Mais, prendre soin du plus faible était une idée révolutionnaire : à certaines époques, il était d’usage d’étriper un sujet malade. On pouvait aussi le précipiter du haut d’une roche ou lui asséner la « clef des songes », hachette propre à fendre le crâne  qui assurait des songes éternels en prodiguant l’illumination immédiate ! Jacob était un philosophe, un humaniste, dont le message consistait à dire : « Respectons les plus fragiles, ils font partie intégrante de nous. La richesse du cœur fait de nous des hommes. Respectons chacun. Donnons-leur les moyens d’être et de subsister. » Il remettait ainsi en lumière certains principes de l’éducation égyptienne.

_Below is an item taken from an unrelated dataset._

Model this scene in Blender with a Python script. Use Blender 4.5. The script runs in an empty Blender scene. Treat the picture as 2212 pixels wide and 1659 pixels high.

Des millénaires plus tard, avons-nous beaucoup évolué ? N’avons-nous pas échappé de peu au lebensborne (fontaines de vie) nazies dont le but était de créer une “super race” ? Plus récemment, une banque de sperme provenant d’hommes “supérieurs”, voire de prix Nobel, a fait la fortune d’individus mercantiles et de femmes soucieuses de s’assurer artificiellement une belle et bonne progéniture… Ce souci de conserver les meilleurs gènes – qu’on brevette avec soin, histoire d’hypothéquer le vivant à des fins qu’on n’ose imaginer – ne sont-ils pas les formes subtiles et innovantes d’un eugénisme masqué sous les meilleures raisons du monde, avec estampille scientifique ? Un savant se vend bien ! Jacob est celui qui engendre et a réussi. Celui qui a affronté Yahvé et a perdu. Jacob, vaincu, engendre Job. En apparence, distinct, c’est pourtant le même livre. Le livre de Job conte les différentes époques et les différentes sagesses répertoriées sous le nom d’un seul homme. La tradition orale, écrite, réécrite, y est assemblée avec toutes ses nuances. Précurseur d’un monde de respect, Jacob, bien avant Yesous, annonçait la force de l’Amour pour terrasser les instincts et faire naître une humanité où l’entraide serait reine.